I give riders homework, guidelines but these are competitors that I train, and most of them are also acting as trainers – trainers are also pressured by riders. Instead of organizing for our riders to compete in Europe, if the EFA could sponsor a number of trainers each year, it would be money better spent than sponsoring a rider to Europe to ride three competitions. Much better to send trainers to Germany, making sure they go to a proven establishment – because you can find a lot of bad things in Germany too – to learn the basic training and working with the horses. Especially as we now have more and more European horses in Australia. The more people we train like that, then the greater the opportunity for us to go on to an Australian apprenticeship system. I tried that once when I had my big stables in Dural, and employed six people – there were some successful trainers that came out of that – but the EFA would not give me the permission to give them a instructor status. Then the NCAS system came in, and even though it was introduced by a Swedish trainer, it is basically the British BHSI system where you purchase your ticket without any background. The system is run in Australia just to make money; it is a money scheme, not an educational scheme.

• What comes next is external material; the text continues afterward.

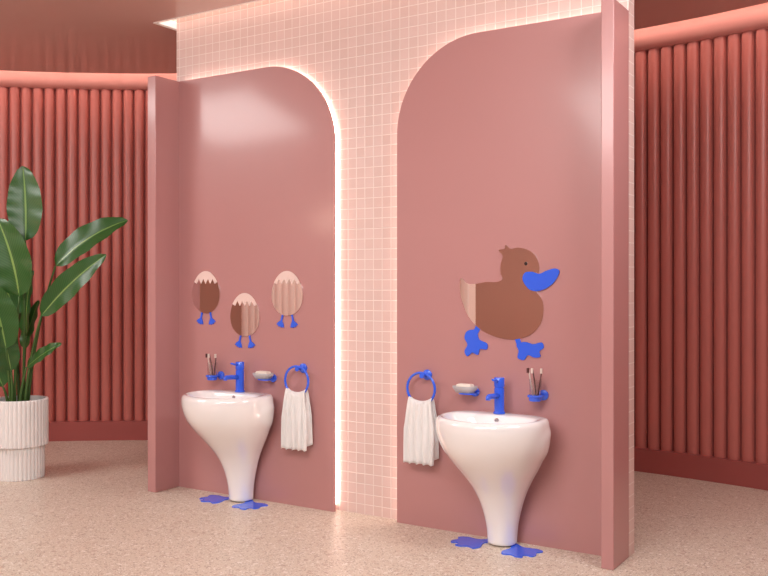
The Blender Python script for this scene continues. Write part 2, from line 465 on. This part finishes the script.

It would be of much more benefit to concentrate on producing better trainers who will in turn, produce better riders, and it would cost so little to come to an agreement with the German FN, the apprentices actually get paid to learn – it just takes a few connections and effort, and recognition from the EFA that this is the path we should take.
Instead of our young riders wasting their time winning competitions against nothing, thinking they are learning something, they would be better coming to Europe and really learning how to train. That would really help Australia.